ETA, which has killed more than 850 people in half a century of armed struggle for an independent state in northern Spain and southwest France, has been crippled by arrests and a rise in support among Basques for peaceful methods.
Socialist Prime Minister Jose Luis Rodriguez Zapatero has said repeatedly his government will not negotiate with ETA unless the group lays down its weapons. Zapatero says ceasefire declarations are not sufficient to start talks.
"ETA has decided to declare a permanent and general ceasefire which will be verifiable by the international community," the group said in an English-language statement on www.gara.net.
"This is ETA's firm commitment toward a process to achieve a lasting resolution and toward an end to the armed confrontation," the statement added.
A spokeswoman for Spain's interior ministry said the government would comment later in the day.
Analysts were skeptical over the ETA statement, which has been expected widely. The group is under pressure from its outlawed political wing, Batasuna, which wants to be legitimized in time to run in forthcoming local elections.
"We can't be satisfied with this sort of statement, which does not mean that ETA is disbanding or showing a desire to disappear," Rogelio Alonso, political science professor at Rey Juan Carlos I University, told state radio.
"It's simply an attempt to put pressure on the democratic players to negotiate their demands."
DEMANDS
If peace talks were to take place, ETA is expected to demand amnesty for its members and for some 550 prisoners.

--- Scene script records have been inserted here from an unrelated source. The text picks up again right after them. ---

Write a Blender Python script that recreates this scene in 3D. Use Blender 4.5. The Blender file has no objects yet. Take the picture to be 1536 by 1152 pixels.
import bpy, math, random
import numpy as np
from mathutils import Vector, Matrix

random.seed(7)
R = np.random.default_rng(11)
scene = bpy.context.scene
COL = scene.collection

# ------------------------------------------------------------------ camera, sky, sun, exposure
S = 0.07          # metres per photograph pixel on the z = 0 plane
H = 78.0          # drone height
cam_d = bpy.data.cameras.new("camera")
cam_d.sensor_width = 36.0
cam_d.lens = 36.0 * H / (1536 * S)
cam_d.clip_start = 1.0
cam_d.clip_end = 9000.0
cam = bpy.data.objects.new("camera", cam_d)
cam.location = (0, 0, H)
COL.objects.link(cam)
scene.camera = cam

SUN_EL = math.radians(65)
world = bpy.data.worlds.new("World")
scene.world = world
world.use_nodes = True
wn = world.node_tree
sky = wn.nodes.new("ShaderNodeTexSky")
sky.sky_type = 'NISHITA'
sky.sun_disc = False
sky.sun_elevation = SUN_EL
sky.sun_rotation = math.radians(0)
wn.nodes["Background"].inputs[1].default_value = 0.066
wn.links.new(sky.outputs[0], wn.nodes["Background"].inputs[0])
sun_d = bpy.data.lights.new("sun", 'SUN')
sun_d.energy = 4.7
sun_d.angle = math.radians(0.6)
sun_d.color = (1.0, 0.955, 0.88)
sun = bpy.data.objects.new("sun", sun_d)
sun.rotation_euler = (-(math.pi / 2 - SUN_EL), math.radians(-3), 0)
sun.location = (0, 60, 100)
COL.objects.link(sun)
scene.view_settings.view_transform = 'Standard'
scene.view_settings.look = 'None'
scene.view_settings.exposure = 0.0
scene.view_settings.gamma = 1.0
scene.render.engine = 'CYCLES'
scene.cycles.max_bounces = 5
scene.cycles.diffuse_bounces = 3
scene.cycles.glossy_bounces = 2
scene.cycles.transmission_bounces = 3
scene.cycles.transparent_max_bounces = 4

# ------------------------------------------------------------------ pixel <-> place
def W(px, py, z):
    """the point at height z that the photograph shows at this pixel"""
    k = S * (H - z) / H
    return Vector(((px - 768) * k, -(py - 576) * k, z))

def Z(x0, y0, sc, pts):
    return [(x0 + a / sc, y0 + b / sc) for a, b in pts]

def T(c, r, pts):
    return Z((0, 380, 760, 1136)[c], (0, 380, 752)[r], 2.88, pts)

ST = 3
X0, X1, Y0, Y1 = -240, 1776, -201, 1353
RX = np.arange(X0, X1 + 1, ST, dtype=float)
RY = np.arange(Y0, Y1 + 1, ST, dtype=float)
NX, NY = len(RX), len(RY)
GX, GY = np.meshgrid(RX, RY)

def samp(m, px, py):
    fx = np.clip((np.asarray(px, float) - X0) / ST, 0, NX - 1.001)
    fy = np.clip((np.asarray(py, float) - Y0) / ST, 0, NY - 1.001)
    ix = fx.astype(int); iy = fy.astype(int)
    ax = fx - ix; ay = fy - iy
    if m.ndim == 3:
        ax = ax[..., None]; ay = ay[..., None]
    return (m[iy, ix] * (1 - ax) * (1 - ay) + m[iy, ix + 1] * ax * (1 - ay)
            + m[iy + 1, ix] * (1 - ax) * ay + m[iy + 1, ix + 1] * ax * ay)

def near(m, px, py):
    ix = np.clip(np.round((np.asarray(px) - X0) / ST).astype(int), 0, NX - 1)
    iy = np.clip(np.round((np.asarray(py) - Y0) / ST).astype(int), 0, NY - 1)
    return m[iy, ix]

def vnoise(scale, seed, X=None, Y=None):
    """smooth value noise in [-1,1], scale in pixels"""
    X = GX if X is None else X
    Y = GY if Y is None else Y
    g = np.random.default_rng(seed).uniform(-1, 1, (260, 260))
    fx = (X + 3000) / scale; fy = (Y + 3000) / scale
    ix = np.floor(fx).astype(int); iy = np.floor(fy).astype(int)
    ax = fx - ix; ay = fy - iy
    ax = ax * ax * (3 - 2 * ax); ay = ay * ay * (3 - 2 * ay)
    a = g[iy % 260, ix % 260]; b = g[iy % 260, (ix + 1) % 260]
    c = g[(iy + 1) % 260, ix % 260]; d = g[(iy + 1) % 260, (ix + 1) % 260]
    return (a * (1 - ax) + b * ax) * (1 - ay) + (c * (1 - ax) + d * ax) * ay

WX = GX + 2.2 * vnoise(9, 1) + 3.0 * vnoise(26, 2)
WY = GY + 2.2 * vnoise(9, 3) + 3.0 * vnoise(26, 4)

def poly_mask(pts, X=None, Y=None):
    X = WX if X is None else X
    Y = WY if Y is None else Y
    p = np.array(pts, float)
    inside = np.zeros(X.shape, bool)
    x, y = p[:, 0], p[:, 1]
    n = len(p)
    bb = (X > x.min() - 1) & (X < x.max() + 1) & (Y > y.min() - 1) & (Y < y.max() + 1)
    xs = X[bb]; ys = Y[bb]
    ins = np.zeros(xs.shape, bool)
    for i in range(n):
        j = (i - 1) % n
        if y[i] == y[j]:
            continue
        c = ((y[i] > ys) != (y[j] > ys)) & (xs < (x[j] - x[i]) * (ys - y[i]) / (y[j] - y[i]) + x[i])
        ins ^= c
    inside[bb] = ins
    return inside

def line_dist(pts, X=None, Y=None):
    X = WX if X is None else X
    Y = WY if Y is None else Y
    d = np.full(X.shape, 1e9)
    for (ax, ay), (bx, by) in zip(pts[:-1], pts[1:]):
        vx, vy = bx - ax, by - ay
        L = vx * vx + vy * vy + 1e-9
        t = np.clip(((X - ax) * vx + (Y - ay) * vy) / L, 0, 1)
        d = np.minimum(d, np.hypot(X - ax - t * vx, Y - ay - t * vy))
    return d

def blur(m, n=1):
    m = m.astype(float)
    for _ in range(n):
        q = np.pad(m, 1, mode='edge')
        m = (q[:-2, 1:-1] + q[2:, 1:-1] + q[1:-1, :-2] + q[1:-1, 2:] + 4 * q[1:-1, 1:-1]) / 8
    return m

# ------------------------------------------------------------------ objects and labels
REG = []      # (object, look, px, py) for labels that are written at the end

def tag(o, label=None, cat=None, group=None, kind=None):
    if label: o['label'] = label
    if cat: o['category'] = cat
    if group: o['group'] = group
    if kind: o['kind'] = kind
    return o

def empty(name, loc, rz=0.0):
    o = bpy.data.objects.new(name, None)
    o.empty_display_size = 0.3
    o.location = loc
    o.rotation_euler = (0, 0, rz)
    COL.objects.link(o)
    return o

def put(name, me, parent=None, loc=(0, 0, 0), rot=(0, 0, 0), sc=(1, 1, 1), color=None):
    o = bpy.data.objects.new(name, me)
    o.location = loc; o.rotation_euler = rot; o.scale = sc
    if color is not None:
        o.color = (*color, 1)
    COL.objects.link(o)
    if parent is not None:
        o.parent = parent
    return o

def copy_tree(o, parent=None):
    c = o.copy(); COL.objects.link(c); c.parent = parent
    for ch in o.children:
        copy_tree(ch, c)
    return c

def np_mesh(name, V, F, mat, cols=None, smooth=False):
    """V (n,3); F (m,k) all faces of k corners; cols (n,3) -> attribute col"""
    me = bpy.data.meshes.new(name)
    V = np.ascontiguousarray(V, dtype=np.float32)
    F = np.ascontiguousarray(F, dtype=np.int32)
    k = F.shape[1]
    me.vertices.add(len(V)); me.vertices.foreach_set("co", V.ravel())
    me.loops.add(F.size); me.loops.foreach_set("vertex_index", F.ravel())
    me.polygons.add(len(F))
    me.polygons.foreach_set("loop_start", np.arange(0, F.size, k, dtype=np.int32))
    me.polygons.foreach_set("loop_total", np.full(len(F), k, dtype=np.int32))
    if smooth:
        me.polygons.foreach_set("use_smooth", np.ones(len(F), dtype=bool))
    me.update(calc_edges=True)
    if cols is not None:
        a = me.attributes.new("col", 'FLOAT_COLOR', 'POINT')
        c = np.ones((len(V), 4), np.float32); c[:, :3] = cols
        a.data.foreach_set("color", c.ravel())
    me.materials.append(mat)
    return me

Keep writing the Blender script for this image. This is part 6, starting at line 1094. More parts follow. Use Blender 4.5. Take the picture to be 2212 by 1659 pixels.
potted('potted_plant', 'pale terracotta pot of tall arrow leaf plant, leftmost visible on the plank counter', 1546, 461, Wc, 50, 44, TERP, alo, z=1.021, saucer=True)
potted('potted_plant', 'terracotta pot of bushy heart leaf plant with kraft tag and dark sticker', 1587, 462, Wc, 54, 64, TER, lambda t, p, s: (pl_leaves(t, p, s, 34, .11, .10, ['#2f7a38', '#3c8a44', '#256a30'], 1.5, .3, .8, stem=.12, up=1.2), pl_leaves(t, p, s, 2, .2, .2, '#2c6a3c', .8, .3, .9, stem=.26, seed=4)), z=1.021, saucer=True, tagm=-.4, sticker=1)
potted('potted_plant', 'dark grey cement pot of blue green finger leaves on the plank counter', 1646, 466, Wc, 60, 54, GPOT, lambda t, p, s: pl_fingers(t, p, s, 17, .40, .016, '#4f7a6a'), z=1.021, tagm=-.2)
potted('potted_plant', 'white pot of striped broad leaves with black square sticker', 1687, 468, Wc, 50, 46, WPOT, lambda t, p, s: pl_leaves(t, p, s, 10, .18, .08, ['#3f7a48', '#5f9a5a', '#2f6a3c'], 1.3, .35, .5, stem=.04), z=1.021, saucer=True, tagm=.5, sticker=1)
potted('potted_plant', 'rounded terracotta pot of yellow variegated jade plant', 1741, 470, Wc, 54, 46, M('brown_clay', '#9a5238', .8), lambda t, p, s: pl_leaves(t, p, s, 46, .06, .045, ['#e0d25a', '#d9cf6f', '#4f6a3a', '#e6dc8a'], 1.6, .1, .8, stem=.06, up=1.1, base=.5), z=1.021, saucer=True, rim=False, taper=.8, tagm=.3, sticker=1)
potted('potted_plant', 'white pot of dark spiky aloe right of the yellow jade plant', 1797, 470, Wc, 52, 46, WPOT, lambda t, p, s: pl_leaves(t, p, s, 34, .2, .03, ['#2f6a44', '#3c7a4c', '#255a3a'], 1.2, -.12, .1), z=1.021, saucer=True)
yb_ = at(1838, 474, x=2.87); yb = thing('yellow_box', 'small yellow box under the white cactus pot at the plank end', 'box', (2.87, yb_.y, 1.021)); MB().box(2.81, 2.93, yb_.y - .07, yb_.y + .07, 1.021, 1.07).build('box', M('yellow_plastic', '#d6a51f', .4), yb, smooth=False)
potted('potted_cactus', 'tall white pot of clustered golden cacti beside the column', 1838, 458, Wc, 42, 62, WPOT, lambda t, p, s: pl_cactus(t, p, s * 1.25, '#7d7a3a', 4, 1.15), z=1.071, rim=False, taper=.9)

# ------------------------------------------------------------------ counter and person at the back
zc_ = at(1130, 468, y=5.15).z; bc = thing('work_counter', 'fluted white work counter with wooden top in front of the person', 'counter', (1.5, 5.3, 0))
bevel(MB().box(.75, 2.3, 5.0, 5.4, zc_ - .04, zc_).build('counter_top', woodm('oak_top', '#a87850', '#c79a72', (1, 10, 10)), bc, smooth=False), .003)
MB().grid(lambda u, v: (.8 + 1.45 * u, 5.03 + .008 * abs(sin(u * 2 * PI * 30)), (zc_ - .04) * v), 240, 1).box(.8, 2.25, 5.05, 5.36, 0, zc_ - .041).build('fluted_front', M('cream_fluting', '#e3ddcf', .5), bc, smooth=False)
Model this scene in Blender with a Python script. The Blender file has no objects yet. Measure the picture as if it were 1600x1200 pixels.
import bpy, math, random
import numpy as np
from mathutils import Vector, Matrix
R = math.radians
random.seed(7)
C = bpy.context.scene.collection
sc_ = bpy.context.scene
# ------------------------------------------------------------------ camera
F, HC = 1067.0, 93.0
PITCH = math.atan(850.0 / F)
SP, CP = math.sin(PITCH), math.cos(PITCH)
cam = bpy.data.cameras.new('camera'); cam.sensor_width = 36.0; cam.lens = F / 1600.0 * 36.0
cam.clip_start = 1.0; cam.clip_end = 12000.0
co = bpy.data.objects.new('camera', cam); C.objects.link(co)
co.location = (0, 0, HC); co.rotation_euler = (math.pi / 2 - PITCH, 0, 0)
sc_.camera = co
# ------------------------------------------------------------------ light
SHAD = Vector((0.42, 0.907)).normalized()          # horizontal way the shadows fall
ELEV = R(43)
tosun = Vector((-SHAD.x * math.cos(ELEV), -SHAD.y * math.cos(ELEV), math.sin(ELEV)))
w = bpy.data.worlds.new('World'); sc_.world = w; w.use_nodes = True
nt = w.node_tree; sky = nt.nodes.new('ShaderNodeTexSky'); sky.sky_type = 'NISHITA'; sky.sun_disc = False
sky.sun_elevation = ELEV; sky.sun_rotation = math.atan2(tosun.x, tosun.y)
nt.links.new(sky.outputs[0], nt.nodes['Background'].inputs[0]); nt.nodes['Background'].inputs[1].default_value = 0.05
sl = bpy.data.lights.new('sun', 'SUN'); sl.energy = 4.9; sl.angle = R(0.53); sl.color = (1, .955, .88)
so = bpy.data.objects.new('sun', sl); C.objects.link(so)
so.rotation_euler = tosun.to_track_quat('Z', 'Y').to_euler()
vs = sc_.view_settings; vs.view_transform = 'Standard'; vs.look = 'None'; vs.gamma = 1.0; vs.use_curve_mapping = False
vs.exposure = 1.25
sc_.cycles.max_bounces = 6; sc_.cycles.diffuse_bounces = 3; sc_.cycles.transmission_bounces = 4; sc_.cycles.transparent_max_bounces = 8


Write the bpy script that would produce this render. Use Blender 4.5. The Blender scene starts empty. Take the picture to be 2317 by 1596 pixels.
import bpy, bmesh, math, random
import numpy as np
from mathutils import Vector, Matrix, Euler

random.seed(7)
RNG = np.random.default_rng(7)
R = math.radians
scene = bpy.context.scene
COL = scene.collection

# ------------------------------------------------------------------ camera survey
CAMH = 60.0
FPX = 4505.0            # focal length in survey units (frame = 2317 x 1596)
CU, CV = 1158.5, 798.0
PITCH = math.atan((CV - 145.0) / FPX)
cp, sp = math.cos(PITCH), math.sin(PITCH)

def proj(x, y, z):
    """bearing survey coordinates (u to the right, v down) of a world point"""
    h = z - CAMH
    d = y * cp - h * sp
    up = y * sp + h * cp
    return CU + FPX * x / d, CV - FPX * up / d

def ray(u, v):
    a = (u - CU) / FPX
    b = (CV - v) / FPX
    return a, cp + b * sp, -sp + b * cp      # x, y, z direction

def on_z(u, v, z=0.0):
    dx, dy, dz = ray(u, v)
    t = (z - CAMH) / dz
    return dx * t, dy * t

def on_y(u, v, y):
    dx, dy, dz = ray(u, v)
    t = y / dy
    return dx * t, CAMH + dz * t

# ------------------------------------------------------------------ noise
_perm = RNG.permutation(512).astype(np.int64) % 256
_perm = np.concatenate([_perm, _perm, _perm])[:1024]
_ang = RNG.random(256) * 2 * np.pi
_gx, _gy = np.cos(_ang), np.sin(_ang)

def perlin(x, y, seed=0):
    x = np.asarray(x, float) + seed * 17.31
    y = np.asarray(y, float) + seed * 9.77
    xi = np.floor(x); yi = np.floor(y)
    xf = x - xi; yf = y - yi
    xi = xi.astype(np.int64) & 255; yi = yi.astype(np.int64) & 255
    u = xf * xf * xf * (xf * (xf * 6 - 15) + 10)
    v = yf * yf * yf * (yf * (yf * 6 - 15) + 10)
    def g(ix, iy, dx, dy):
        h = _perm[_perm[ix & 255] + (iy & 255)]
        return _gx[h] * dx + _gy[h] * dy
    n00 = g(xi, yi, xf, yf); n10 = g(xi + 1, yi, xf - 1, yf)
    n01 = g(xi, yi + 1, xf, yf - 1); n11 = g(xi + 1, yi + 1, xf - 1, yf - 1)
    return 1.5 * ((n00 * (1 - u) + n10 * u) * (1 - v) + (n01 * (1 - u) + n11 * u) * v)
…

In the statement on Monday, ETA called on the governments of Spain and France, which has helped the Spanish capture ETA members, to "end all repressive measures" against the group.
Rumors of an ETA truce circled in December, but Deputy Prime Minister Alfredo Perez Rubalcaba repeatedly said the government would not change its strategy on ETA because of a ceasefire.
"This truce thing doesn't work anymore," Rubalcaba told reporters in mid-December after a weekly cabinet meeting.
ETA has broken ceasefires several times in the past, most recently in 2006 when a truce was ended by a deadly bomb attack at Madrid's airport. Past ceasefires have been seen by analysts as attempts by the organization to regroup with a view to launching further attacks.